Former Saudi intelligence official alleges Riyadh sent hit squad to kill him
Saudi Arabia's Crown Prince Mohammed bin Salman waits for the family photo during the G-20 summit, Buenos Aires, Argentina, Nov. 30, 2018. (Reuters Photo)


A former top-ranking Saudi intelligence official living in exile in Canada alleged in a lawsuit filed in a U.S. court Thursday that Crown Prince Mohammed bin Salman (MBS) sent a hit squad to kill him soon after the murder of Jamal Khashoggi in 2018, but the effort was foiled by Canadian authorities.

In a 107-page lawsuit against MBS and 24 others filed in federal court in the District of Columbia, Saad al-Jabri said the crown prince "dispatched a hit squad" to Canada in October 2018.

"(A) team of Saudi nationals traveled across the Atlantic Ocean from Saudi Arabia ... with the intention of killing Dr. Saad," said the lawsuit, which seeks punitive damages in an amount to be determined at trial. The "hit squad" was comprised of members of a group close to MBS called the Tiger Squad, and they carried two bags of forensic tools and included someone who knew how to clean up crime scenes, according to the lawsuit.

The men "attempted to enter Canada covertly, traveling on tourist visas" and pretending not to know each other. Suspicious border agents found a photo showing several of the men together, "revealing their lie and thwarting their mission," it said.

The alleged incident took place less than two weeks after Saudi agents murdered journalist Jamal Khashoggi in the kingdom's Istanbul consulate on Oct. 2, 2018. Initially denying and later downplaying the incident as an accidental killing in a fistfight, Riyadh finally admitted almost three weeks after the disappearance that Khashoggi was murdered in a premeditated fashion but denied any involvement of the royal family. MBS came under international criticism over Khashoggi's killing, and the U.N. report found "credible evidence" that linked the crown prince to the brutal murder.

Al-Jabri was a top aide to former Saudi Crown Prince Mohammed bin Nayef for years in the kingdom's interior ministry. He was removed from his post by King Salman in 2015, a move that was not officially explained, and led to speculation that it reflected wider tension within the ruling elite. After he fled to Canada in 2017, the Canadian government gave refugee status to al-Jabri, which created a diplomatic row between Ottawa and Riyadh in 2018. His children, Omar, 21, and Sarah, 20, have been detained since March in a bid to force their exiled father to return to the kingdom, Human Rights Watch (HRW) said in May.
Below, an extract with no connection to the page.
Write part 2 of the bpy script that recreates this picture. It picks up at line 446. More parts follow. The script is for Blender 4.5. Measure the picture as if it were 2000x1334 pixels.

The Middle East Eye reported in March that al-Jabri was chased and harassed in Canada by MBS.

Omar and Sarah were arrested 10 days after the arrest of two senior princes that triggered speculation about a possible coup attempt or a sudden deterioration in the king's health. The arrests of the king's younger and beloved brother, Prince Ahmed bin Abdelaziz, and the king's nephew and former counterterrorism czar, Prince Mohammed bin Nayef, sent a message to anyone in the royal family feeling disenfranchised, according to a source in Saudi Arabia with knowledge of the arrests, as reported by The Associated Press (AP).

MBS was the second crown prince before Prince Mohammed bin Nayef was shunted out of the line of succession in mid-2017. In the same year, dozens of Saudi royals, former state officials and influential businessmen were rounded up in an anti-corruption sweep, and MBS has remained the only crown prince since then. He pursued an unusual method in the kingdom’s domestic politics and destroyed the dynastic balance in the internal political structure to eliminate the threats that could have been directed at him.